You'll have seen that there are four numbers involved: The first is the X position relative to the window origin. The second is the Y position. The tird and fourth are the size of the item.
All numbers are in pixels.
Windows can also be positioned by screen percentage (so far across, so far down).

Hope this helps.

Dave

brettt777
October 18th, 2008, 17:42
1. Edit the panel.cfg in Notepad. At the bottom, you'll find this section:

[Default View]
X=0
Y=0
SIZE_X=8191
SIZE_Y=xxxx

Make sure that the SIZE_Y value is set to "6143".

2. Known issue with SP2/Accel. I've seen an explanation over at Iris, but have yet to see a cure.

3. Windows in a panel are positioned relative to the screen origin, which is set as the top left of your screen. The top left of the window is the origin, and individual gauges are then positioned in terms of X and Y axes from there.

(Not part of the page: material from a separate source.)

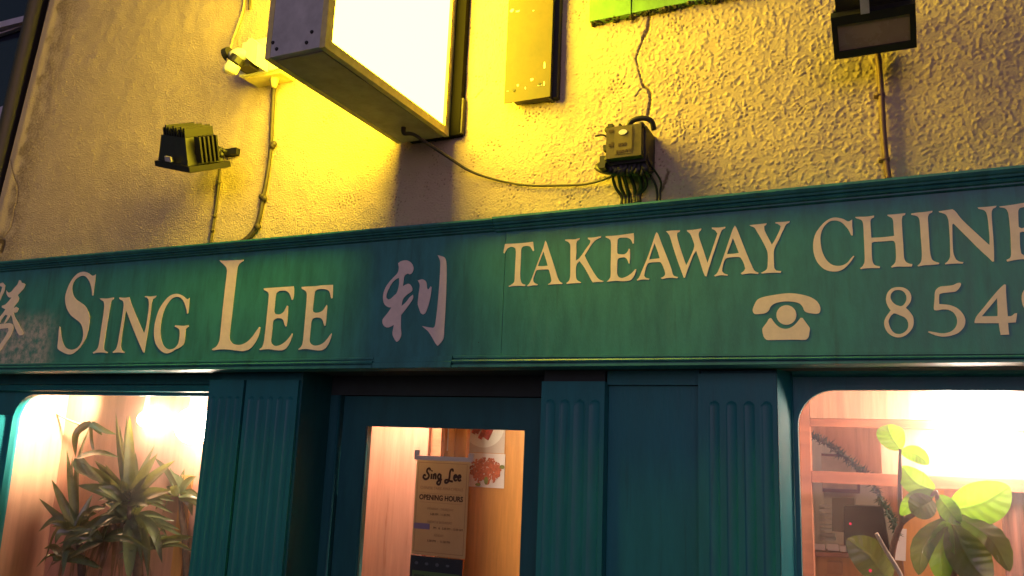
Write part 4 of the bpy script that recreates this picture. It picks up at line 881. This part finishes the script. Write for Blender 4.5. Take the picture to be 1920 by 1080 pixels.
cur = [[(1.15, 1.15), (1.0, 1.42), (.72, 1.32), (.62, 1.0), (.85, .72), (.98, .42), (.75, .08), (.38, .02), (.12, .25), (.25, .55), (.5, .45)],
       [(1.36, .75), (1.33, .05)], [(1.36, 1.04), (1.40, 1.20)],
       [(1.68, .74), (1.66, .05)], [(1.67, .45), (1.82, .72), (1.98, .66), (2.0, .30), (2.0, .05)],
       [(2.75, .65), (2.5, .74), (2.32, .45), (2.45, .12), (2.72, .25), (2.76, .72)], [(2.76, .72), (2.74, -.3), (2.5, -.6), (2.25, -.4), (2.45, -.12), (2.95, .12)],
       [(4.55, 1.15), (4.5, 1.42), (4.25, 1.38), (4.1, 1.0), (4.05, .3), (3.85, -.2), (3.5, -.3), (3.45, -.02), (3.75, .08), (4.2, -.05), (4.6, -.1)],
       [(4.75, .38), (5.1, .5), (5.0, .75), (4.78, .62), (4.75, .25), (4.95, .05), (5.2, .15)],
       [(5.35, .38), (5.7, .5), (5.6, .75), (5.38, .62), (5.35, .25), (5.55, .05), (5.8, .2)]]
sx, sz = at(.13, .215); s_ = NW*0.74/5.9
stroke_text('title', cur, sx, sz, s_, 0.0039, YN-0.0006, m_ink, note)
for s, u_, v_, w, hh, mm, bo in (('CHINESE TAKE-AWAY MEALS', .5, .305, .80, .011, m_inklight, 0), ('OPENING HOURS', .5, .405, .82, .019, m_ink, .0008), ('MONDAY - THURSDAY', .5, .52, .48, .009, m_inklight, 0), ('5.00 PM - 11.30 PM', .5, .575, .36, .008, m_ink, 0),
        ('FRIDAY & SATURDAY', .5, .655, .46, .009, m_inklight, 0), ('PM   &   5.00 PM - 12.00 AM', .66, .715, .54, .008, m_ink, 0), ('SUNDAY', .5, .79, .18, .009, m_inklight, 0), ('5.00 PM  -  11.30 PM', .5, .85, .42, .008, m_ink, 0), ):
    x, z = at(u_, v_); text('line_of_print', s, x, z, hh*1.35, YN-0.0008, mm, note, NW*w, bo)
bm = BM()  # dark lumps stand in for the shading under the board
for v_, u0, u1 in ((.36, .12, .88), (.455, .1, .9)): a, z = at(u0, v_); c, _ = at(u1, v_); bx(bm, a, c, YN-0.0006, YN-0.0002, z-0.0005, z+0.0005)
for (u0, u1, v0, v1) in ((.04, .96, .035, .04), (.04, .96, .965, .97), (.04, .047, .0405, .9645), (.953, .96, .0405, .9645)):
    a, z1_ = at(u0, v0); c, z0_ = at(u1, v1); bx(bm, a, c, YN-0.0006, YN-0.0002, z0_, z1_)
obj('ruled_border', bm, m_inklight, note)
a, z1_ = at(.02, .675); c, z0_ = at(.32, .735)
bm = BM(); bx(bm, a, c, YN-0.0016, YN-0.0009, z0_, z1_); obj('sticker', bm, m_purple, note, 'mauve sticker covering part of the hours')
bm = BM(); a, z1_ = at(-.05, -.035); c, z0_ = at(1.06, .012); bx(bm, a, c, YN-0.0017, YN-0.0010, z0_, z1_)
bx(bm, a, a+0.022, YN-0.0017, YN-0.001, z1_+0.0005, z1_+0.02); bx(bm, c-0.02, c+0.004, YN-0.0017, YN-0.001, z1_+0.0005, z1_+0.014); obj('tape', bm, m_tape, note)

hy = thing('rating_notice', 'black card with a green band on the door glass below the paper notice', 'notice')
h01, h11 = P(770, 1041, YN), P(868, 1049, YN)
hx0_, hx1_, hz1_ = h01[0], h11[0], (h01[2]+h11[2])/2
bm = BM(); bx(bm, hx0_, hx1_, YN, YN+0.001, hz1_-0.13, hz1_); obj('card', bm, m_notice, hy)
HW = hx1_-hx0_
bm = BM(); bx(bm, hx0_+HW*.05, hx1_-HW*.05, YN-0.001, YN-0.0003, hz1_-0.115, hz1_-HW*.24); obj('band', bm, m_noticeg, hy)
text('line_of_print', 'FOOD HYGIENE RATING', (hx0_+hx1_)/2, hz1_-HW*.335, 0.02, YN-0.0015, m_notice, hy, HW*.80, .0004)
bm = BM()  # dark lumps stand in for the shading under the board
for k in range(4):
    bm = BM(); a = hx0_+HW*(.12+.2*k); ball(bm, (a, YN, hz1_-HW*.12), 0.0065, 8, random.uniform(.7, 1.1))
    bmesh.ops.scale(bm, vec=(1.2, 0.15, 1), space=Matrix.Translation((-a, -YN, 0)), verts=bm.verts); obj('emblem', bm, m_noticei, hy)

# ================================================================== LOBBY BEHIND THE DOOR
bm = BM(); x0, x1 = PX(660, 950, 0.55), PX(803, 830, 0.55); bx(bm, x0-0.12, x1, 0.55, 0.57, 0.3, 2.1)
obj('lobby_partition', bm, mat('pink_wood_panel', (0.44, 0.19, 0.13), 0.30, var=0.25, vscale=4, stretch=(9, 9, 0.6)), shop)
bm = BM(); bx(bm, x1+0.001, PX(827, 830, .57), 0.57, 0.60, 0.3, 2.1); obj('partition_edge', bm, m_woodr, shop)
bm = BM(); bx(bm, PX(840, 840, .75), PX(851, 840, .75), 0.75, 0.79, 0.3, 2.1); obj('door_post', bm, m_woodo, shop)
bm = BM(); bx(bm, PX(851, 840, .75)+.001, PX(872, 840, .75), 0.76, 0.79, 0.3, 2.1); obj('door_post', bm, mat('orange_post_side', (0.50, 0.19, 0.04), 0.5, var=0.2, vscale=5, stretch=(9, 9, .7)), shop)
bm = BM(); bx(bm, PX(828, 840, 1.0), PX(842, 840, 1.0), 1.05, 1.06, PZ(835, 845, 1.0), 2.1); obj('white_strip', bm, m_paperw, shop)
YB = 0.92
bm = BM(); bx(bm, PX(865, 850, YB), -0.85, YB, YB+0.02, 0.3, 2.12); obj('menu_board', bm, m_woodo, shop)
YPh = YB-0.003
def photo_print(name, a, c, label):
    t = thing(name, label, 'picture')
    x0, x1 = PX(a[0], (a[1]+c[1])/2, YPh), PX(c[0], (a[1]+c[1])/2, YPh); z1, z0 = PZ((a[0]+c[0])/2, a[1], YPh), PZ((a[0]+c[0])/2, c[1], YPh)
    bm = BM(); bx(bm, x0, x1, YPh, YPh+0.002, z0, z1); obj('sheet', bm, m_paperw, t)
    return t, x0, x1, z0, z1
m_dish = mat('plate_china', (0.80, 0.78, 0.70), 0.3); m_red = mat('red_food', (0.36, 0.05, 0.045), 0.35, var=0.5, vscale=60); m_org = mat('orange_food', (0.58, 0.15, 0.07), 0.35, var=0.5, vscale=80); m_grn = mat('green_garnish', (0.20, 0.24, 0.05), 0.5, var=0.4, vscale=50)
def disc(bm, cx, cz, rx, rz, y, n=20, ph=0):
    bm.faces.new([bm.verts.new((cx+rx*math.cos(ph+2*math.pi*k/n), y, cz+rz*math.sin(ph+2*math.pi*k/n))) for k in range(n)])
m_paperw2 = m_paperw; m_paperw = mat('photo_ground', (0.62, 0.54, 0.46), 0.5)
t, x0, x1, z0, z1 = photo_print('food_photo', (871, 770), (947, 849), 'upper food photo with red sausages on a white plate')
bm = BM(); disc(bm, x0+(x1-x0)*.48, z0+(z1-z0)*.62, (x1-x0)*.50, (z1-z0)*.50, YPh-0.001, 28); obj('printed_plate', bm, m_dish, t)
bm = BM()  # dark lumps stand in for the shading under the board
for k in range(5):
    cx = x0+(x1-x0)*(.30+.085*k); cz = z0+(z1-z0)*(.62-.035*k+.05*math.sin(k*2.3)); d = (x1-x0)*.13
    tube(bm, [(cx-d*.6, YPh-0.0022, cz-d*1.2), (cx, YPh-0.0022-0.0003*k, cz), (cx+d, YPh-0.0022-0.0003*k, cz+d*2.2)], 0.0105, 10, 3)
bmesh.ops.scale(bm, vec=(1, 0.35, 1), space=Matrix.Translation((0, -(YPh-0.0022), 0)), verts=bm.verts); obj('printed_sausages', bm, m_red, t)
m_paperw = m_paperw2
t, x0, x1, z0, z1 = photo_print('food_photo', (878, 850), (946, 914), 'lower food photo with a heap of orange prawns')
bm = BM(); random.seed(9)
for k in range(210):
    a = random.uniform(0, 6.28); r = math.sqrt(random.random())*.40; cx = x0+(x1-x0)*(.47+r*math.cos(a)); cz = z0+(z1-z0)*(.50+r*.92*math.sin(a)); q = random.uniform(.004, .010); ph = random.uniform(0, 6)
    pts = [(cx+q*math.cos(ph+s), YPh-0.0025, cz+q*math.sin(ph+s)) for s in (0, 1.2, 2.4, 3.4)]; tube(bm, pts, random.uniform(.0025, .005), 6, 3)
bmesh.ops.scale(bm, vec=(1, 0.10, 1), space=Matrix.Translation((0, -(YPh-0.0025), 0)), verts=bm.verts); obj('printed_prawns', bm, m_org, t)
bm = BM(); disc(bm, x0+(x1-x0)*.52, z0+(z1-z0)*.20, .010, .018, YPh-0.0045, 12); disc(bm, x0+(x1-x0)*.94, z0+(z1-z0)*.62, .013, .009, YPh-0.0045, 12, .4); disc(bm, x0+(x1-x0)*.30, z0+(z1-z0)*.07, .014, .007, YPh-0.0045, 12); obj('printed_garnish', bm, m_grn, t)

# ================================================================== LAMPS INSIDE (lit in the photograph)
def lamp(name, label, c, r, mat_, power, col, top):
    t = thing(name, label, 'lamp')
    bm = BM(); ball(bm, c, r, 24); obj('globe', bm, mat_, t, smooth=True)
    bm = BM(); tube(bm, [(c[0], c[1], c[2]+r*.93), (c[0], c[1], top)], [r*.35, r*.25], 12, 1); obj('lamp_holder', bm, m_alum, t, smooth=True)
    return t
WARM = (1.0, 0.78, 0.58)
cL = P(364, 798, 0.262); lamp('display_lamp', 'blazing globe lamp at the top right of the left display window', cL, 0.080, m_bulb, 0, WARM, 2.089)
cL2 = P(272, 786, 0.32); lamp('display_lamp', 'small glowing bulb between the yucca tip and the blazing left lamp', cL2, 0.034, m_bulb2, 0, WARM, 2.089)
cR = P(1832, 802, 0.47); lamp('display_lamp', 'blazing globe lamp above the rubber plant in the right window', cR, 0.100, m_bulb3, 0, WARM, 2.139)
# the spot that washes the left end of the left display
t = thing('spot_lamp', 'small spot lamp tucked behind the left window head washing the side panel', 'lamp')
ps = np.array([LX0+0.42, 0.20, 2.03])
bm = BM(); tube(bm, [ps+np.array([0.05, 0, 0.03]), ps], [0.02, 0.032], 12, 1); obj('reflector', bm, m_alum, t)
sp = bpy.data.lights.new('spot_beam', 'SPOT'); sp.energy = 130; sp.color = (1.0, 0.90, 0.60); sp.spot_size = math.radians(78); sp.spot_blend = 0.8; sp.shadow_soft_size = 0.025
spo = bpy.data.objects.new('spot_beam', sp); COL.objects.link(spo); spo.parent = t; spo.location = ps+np.array([-0.01, 0, -0.005])
spo.rotation_euler = Vector((-0.42, 0.04, -0.17)).to_track_quat('-Z', 'Y').to_euler()
t = thing('ceiling_lamp', 'round ceiling lamp lighting the wood panelled lobby behind the door', 'lamp')
bm = BM(); bmesh.ops.create_cone(bm, cap_ends=True, segments=24, radius1=0.09, radius2=0.08, depth=0.03, matrix=Matrix.Translation((-1.85, 0.40, 2.125))); obj('diffuser', bm, emit('lobby_glow', (1.0, 0.76, 0.56), 300), t)
bm = BM(); bmesh.ops.create_cone(bm, cap_ends=True, segments=24, radius1=0.10, radius2=0.10, depth=0.012, matrix=Matrix.Translation((-1.85, 0.40, 2.148))); obj('base', bm, m_alum, t)
t = thing('ceiling_lamp', 'round ceiling lamp lighting the shop behind the right window', 'lamp')
bm = BM(); bmesh.ops.create_cone(bm, cap_ends=True, segments=24, radius1=0.14, radius2=0.13, depth=0.03, matrix=Matrix.Translation((0.55, 0.88, 2.105))); obj('diffuser', bm, emit('shop_glow', (1.0, 0.76, 0.62), 75), t)
bm = BM(); bmesh.ops.create_cone(bm, cap_ends=True, segments=24, radius1=0.15, radius2=0.15, depth=0.012, matrix=Matrix.Translation((0.55, 0.88, 2.128))); obj('base', bm, m_alum, t)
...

It's always the top left of the item (window or gauge) that's positioned.
You'll have seen that there are four numbers involved: The first is the X position relative to the window origin. The second is the Y position. The tird and fourth are the size of the item.
All numbers are in pixels.
Windows can also be positioned by screen percentage (so far across, so far down).

Hope this helps.

Dave

Well I found a different solution for the black band issue but I will keep yours in mind too.
I also seem to remember a texture file available somewhere that replaces the canopy glass texture and fixes that problem. Funny that it's only the F-16 that does it and it's any F-16 that I install.
On the position issue I am wondering about the window position (window00, window01, etc.) I know how the gauge file positions work. I have played with those many times. What I am wondering is what tells the actual window where to be.

Milton Shupe
October 18th, 2008, 19:53
The Position statement dictates where the window will be.

The SDK says this:

Specifies the relative position of a panel window to the main window. For example:
position = 7
A number from 0 to 8 (as shown below) designates the position of the panel window. If nothing is specified, 7 is the default.

0 = upper-left corner
1 = upper-middle side
2 = upper-right corner
3 = middle-left side
4 = middle
5 = middle-right side
6 = lower-left corner
7 = lower-middle side
8 = lower-right corner

n4gix
October 19th, 2008, 07:11
Alternatively, you can also use window_size= and window_pos= to override the position= entry.


Background_color=0,0,0
size_mm=430,400
window_size_ratio=1.000
position=0
visible=0
ident=80
window_size= 0.290, 0.409
window_pos= 0.710, 0.640

BTW, these number are actually mm not pixels, but that's really a distinction without a difference in practical terms, as long as window_size_ratio= remains at 1.000. FS will make the necessary translation from mm-to-pix as necessary when (re)scaling the values for the actual monitor's resolution.